Marcion rejected the entire Old Testament and regarded Christ not as the son of the Jewish God but of the Supreme God. Marcion did not believe in a Christ made flesh, which he considered as the carnalizing of the Christ-principle.

He compiled his own New Testament consisting of parts of St. Luke’s Gospel and ten epistles of Paul, namely, Galatians, 1 and 2 Corinthians, Romans, 1 and 2 Thessalonians, Ephesians, Colossians, Philemon, and Philippians. He called this new collection of epistles as Apostolikon. He however removed or edited parts of these epistles whenever he considered them inconsistent, such as references of Paul to the Old Testament. As to the Gospel of St. Luke, Marcion removed most of the first four chapters about the birth of Christ, as well as the last chapters on resurrection. Marcion helped accelerate the Church’s stand on what are canonical and non-canonical books of the Bible.

Marcion regarded Paul as the only one who understood the teachings of Christ, and that the twelve apostles had misunderstood. He advocated asceticism, and abstention from marriage, flesh and wine.

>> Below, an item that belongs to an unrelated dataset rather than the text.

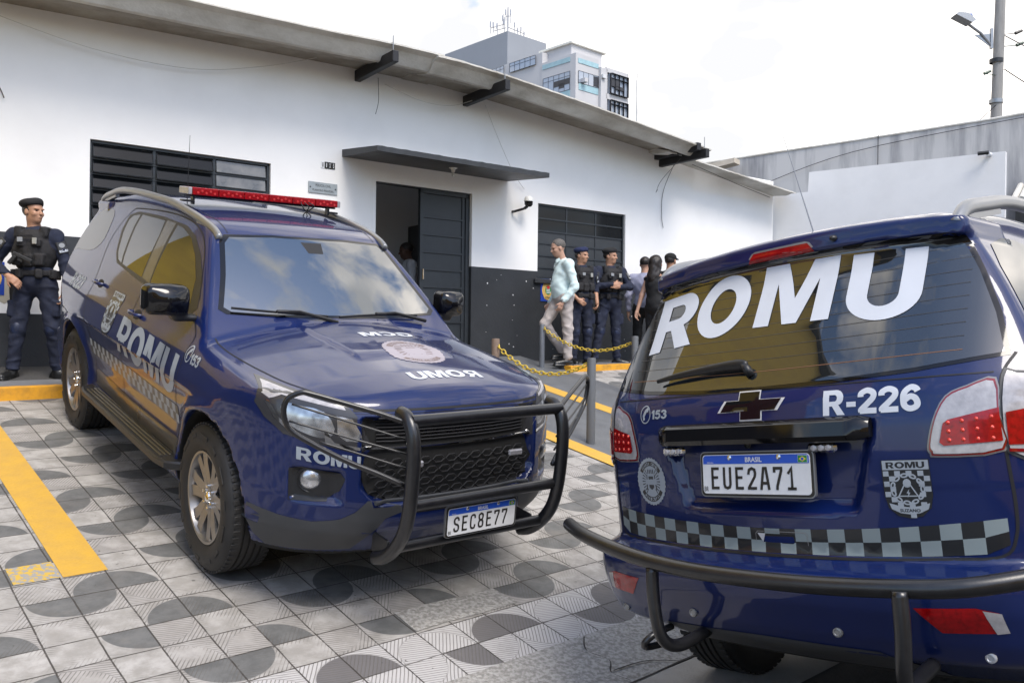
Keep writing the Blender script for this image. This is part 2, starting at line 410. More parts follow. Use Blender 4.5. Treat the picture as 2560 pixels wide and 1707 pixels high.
# ---------- flat shapes laid on curved surfaces ----------
def fill2d(loops):
    """loops: list of 2D outlines (holes allowed) -> verts(2D), tris"""
    cu=bpy.data.curves.new('t','CURVE');cu.dimensions='2D';cu.fill_mode='BOTH'
    for L in loops:
        sp=cu.splines.new('POLY');sp.points.add(len(L)-1)
        for p,q in zip(sp.points,L): p.co=(q[0],q[1],0,1)
        sp.use_cyclic_u=True
    o=bpy.data.objects.new('t',cu);COL.objects.link(o);dg=bpy.context.evaluated_depsgraph_get()
    me=bpy.data.meshes.new_from_object(o.evaluated_get(dg))
    V=np.array([v.co[:2] for v in me.vertices]);F=[tuple(p.vertices) for p in me.polygons]
    bpy.data.objects.remove(o);bpy.data.curves.remove(cu);bpy.data.meshes.remove(me);return V,F
_tc={}
def text2d(s,bold=.02,sx=1,shear=0,space=1.0):
    k=(s,bold,sx,shear,space)
    if k in _tc:return _tc[k]
    cu=bpy.data.curves.new('t','FONT');cu.body=s;cu.offset=bold;cu.shear=shear;cu.space_character=space;cu.fill_mode='FRONT';cu.resolution_u=5
    o=bpy.data.objects.new('t',cu);COL.objects.link(o);dg=bpy.context.evaluated_depsgraph_get()
    me=bpy.data.meshes.new_from_object(o.evaluated_get(dg))
    V=np.array([v.co[:2] for v in me.vertices]);F=[tuple(p.vertices) for p in me.polygons]
    bpy.data.objects.remove(o);bpy.data.curves.remove(cu);bpy.data.meshes.remove(me)
    lo=V.min(0);hi=V.max(0);V=(V-lo)/(hi-lo)   # normalised to a unit box
    _tc[k]=(V,F,(hi-lo)[0]/(hi-lo)[1]);return _tc[k]
def gridcut(V,F,step):
    if not step: return V,F
    bm=bmesh.new();vs=[bm.verts.new((*v,0)) for v in V]
    for f in F:
        try: bm.faces.new([vs[i] for i in f])
        except ValueError: pass
    bmesh.ops.triangulate(bm,faces=bm.faces[:])
    lo=V.min(0);hi=V.max(0)
    for ax in(0,1):
        n=int((hi[ax]-lo[ax])/step)
        for i in range(1,n+1):
            c=[0,0,0];c[ax]=lo[ax]+(hi[ax]-lo[ax])*i/(n+1);nn=[0,0,0];nn[ax]=1
            bmesh.ops.bisect_plane(bm,geom=bm.verts[:]+bm.edges[:]+bm.faces[:],dist=1e-5,plane_co=c,plane_no=nn)
    bm.verts.ensure_lookup_table();bm.verts.index_update()
    V2=np.array([v.co[:2] for v in bm.verts]);F2=[tuple(v.index for v in f.verts) for f in bm.faces];bm.free();return V2,F2
DIRS={'rear':((-6,0,0),(1,0,0)),'front':((3,0,0),(-1,0,0)),'top':((0,0,3),(0,0,-1)),'right':((0,-2,0),(0,1,0)),'left':((0,2,0),(0,-1,0))}
def lay(name,V,F,view,mat,parent,off=.003,step=.03,fun=None,slant=None):
    """V are true car coordinates seen in that view: rear/front (y,z), top (x,y), sides (x,z)"""
    fun=fun or bodyf
    V,F=gridcut(np.asarray(V,float),F,step)
    n=len(V);O=np.zeros((n,3));D=np.zeros((n,3))
    if view in('rear','front'): O[:,1]=V[:,0];O[:,2]=V[:,1];O[:,0]=-6 if view=='rear' else 3;D[:,0]=1 if view=='rear' else -1
    elif view=='top': O[:,0]=V[:,0];O[:,1]=V[:,1];O[:,2]=3;D[:,2]=-1
    else: O[:,0]=V[:,0];O[:,2]=V[:,1];O[:,1]=-2 if view=='right' else 2;D[:,1]=1 if view=='right' else -1
    t=march(fun,O,D,*{'rear':(1.6,3.7),'front':(1.7,4.7),'top':(1.0,2.4),'right':(.85,1.8),'left':(.85,1.8)}[view]);bad=np.isnan(t)
    if bad.any():
        g=np.where(~bad)[0]
        if len(g)==0: raise RuntimeError(name+' misses')
        for i in np.where(bad)[0]:
            j=g[np.argmin(((V[g]-V[i])**2).sum(1))];t[i]=t[j]
    P=O+D*t[:,None];G=grad(fun,P,2e-3);G/=np.linalg.norm(G,axis=1)[:,None]+1e-9
    P=P+G*(off*.32+.0006)
    # winding to face outward
    F3=[]
    for f in F:
        nn=np.cross(P[f[1]]-P[f[0]],P[f[2]]-P[f[0]]);F3.append(f if nn@G[f[0]]>0 else f[::-1])
    return mesh_obj(name,P,F3,mat,parent,True,N=G)
def poly(name,loops,view,mat,parent,off=.003,step=.03,sm=0,fun=None):
    if np.ndim(loops[0][0])==0: loops=[loops]
    if sm: loops=[smoothpath(L,sm,True).tolist() for L in loops]
    V,F=fill2d(loops);return lay(name,V,F,view,mat,parent,off,step,fun)
def _strk(lines,t,sm=True,w=.8):
    """thick strokes -> list of (verts,faces)"""
    V=[];F=[]
    for P in lines:
        P=np.array(P,float)
        if sm and len(P)>3: P=smoothpath(P,5)
        T=np.gradient(P,axis=0);T/=np.linalg.norm(T,axis=1)[:,None]+1e-9;N=np.stack([-T[:,1],T[:,0]],1)*t/2
        n=len(P);k=len(V);V+= (P+N).tolist()+(P-N).tolist();F+=[(k+n+i,k+n+i+1,k+i+1,k+i) for i in range(n-1)]
    return np.array(V),F
_gl={}
def glyph(ch):
    """heavy grotesque letter in a box of height 1: verts, faces, width"""
    if ch in _gl:return _gl[ch]
    A=lambda cx,cy,rx,ry,a0,a1,n=14:[(cx+rx*math.cos(math.radians(a)),cy+ry*math.sin(math.radians(a))) for a in np.linspace(a0,a1,n)]
    if ch=='R': L=[[(0,0),(.25,0),(.25,.36),(.36,.36),(.56,0),(.86,0),(.61,.41)]+A(.52,.69,.29,.31,-55,90)+[(0,1)],[(.25,.55),(.25,.81),(.44,.81)]+A(.45,.68,.11,.13,80,-80,8)+[(.44,.55)]];w=.86
    elif ch=='O': L=[A(.5,.5,.5,.52,0,354,40),A(.5,.5,.235,.29,0,350,32)];w=1.0
    elif ch=='M': L=[[(0,0),(.235,0),(.235,.68),(.43,0),(.63,0),(.825,.68),(.825,0),(1.06,0),(1.06,1),(.71,1),(.53,.40),(.35,1),(0,1)]];w=1.06
    elif ch=='U': L=[[(0,1),(0,.36)]+A(.43,.36,.43,.38,180,360,22)+[(.86,1),(.61,1),(.61,.36)]+A(.43,.36,.18,.18,360,180,14)+[(.25,1)]];w=.86
    elif ch=='-': L=[[(0,.30),(.36,.30),(.36,.50),(0,.50)]];w=.36
    elif ch=='1': L=[[(.14,0),(.38,0),(.38,1),(.18,1),(.0,.80),(.0,.60),(.14,.68)]];w=.40
    elif ch=='G': L=[A(.5,.5,.5,.52,40,325,40)[::1]+[(.93,.18),(.93,.56),(.52,.56),(.52,.38),(.69,.38),(.69,.27)]+A(.5,.5,.25,.31,310,45,30)];w=.95
    elif ch=='C': L=[A(.5,.5,.5,.52,42,318,40)+A(.5,.5,.25,.31,315,45,30)];w=.88
    else: L=None
    if L is not None: V,F=fill2d(L)
    else:
        t=.22;S={'2':[[(.12,.66),(.14,.80),(.36,.90),(.58,.80),(.58,.62),(.40,.42),(.14,.17),(.13,.11)],[(.08,.11),(.70,.11)]],
        '3':[[(.10,.72),(.16,.84),(.34,.90),(.55,.82),(.54,.64),(.32,.54)],[(.32,.54),(.56,.45),(.58,.25),(.36,.10),(.14,.16),(.08,.30)]],
        '5':[[(.66,.89),(.18,.89)],[(.20,.92),(.14,.50)],[(.14,.52),(.34,.62),(.56,.52),(.58,.28),(.36,.10),(.14,.15),(.08,.27)]],
        '6':[[(.60,.74),(.52,.86),(.34,.90),(.14,.70),(.11,.40),(.16,.20),(.34,.10),(.55,.18),(.58,.34),(.50,.50),(.34,.56),(.16,.44)]]}[ch]
        V,F=_strk(S,t);w=.70
    _gl[ch]=(np.array(V),F,w);return _gl[ch]
def heavy(s,gap=.07):
    V=[];F=[];x=0;k=0
    for ch in s:
        v,f,w=glyph(ch);V.append(v+[x,0]);F+=[tuple(i+k for i in t) for t in f];k+=len(v);x+=w+gap
    V=np.concatenate(V);lo=V.min(0);hi=V.max(0);return (V-lo)/(hi-lo),F
def words(name,s,c,size,view,mat,parent,ux=(1,0),vx=(0,1),bold=.03,off=.004,step=.04,shear=0,fun=None,space=1.0):
    if all(c in 'ROMU-1GC2356' for c in s): V,F=heavy(s)
    else: V,F,_=text2d(s,bold,1,0,space)
    w,h=size
    U=(V[:,0]-.5)*w+shear*(V[:,1]-.5)*h;W=(V[:,1]-.5)*h
    P=np.array(c)+U[:,None]*np.array(ux)+W[:,None]*np.array(vx)
    return lay(name,P,F,view,mat,parent,off,step,fun)
def flatwords(s,O,U,Vv,w,h,bold=.02,space=1.0,hv=False):
    """text as a mesh in the plane O+U*a+V*b centred on O: returns verts, faces"""
    V,F=heavy(s) if s=='ROMU' else text2d(s,bold,1,0,space)[:2];O=np.array(O,float);U=np.array(U,float);Vv=np.array(Vv,float)
    return O+((V[:,0]-.5)*w)[:,None]*U+((V[:,1]-.5)*h)[:,None]*Vv,F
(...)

Helena P. BLAVATSKY accepted the gnosis of Marcion, Valentinus, and other similar Gnostics. “The true Christians died with the last of the Gnostics, and the Christians of our day are but the usurpers of a name they no longer understand. . . . Western Theosophists accept the Christos as did the Gnostics of the centuries which preceded Christianity, as do the Vedântins their Krishna: they distinguish the corporeal man from the divine Principle which, in the case of the Avatâra, animates him” (CW VIII:374).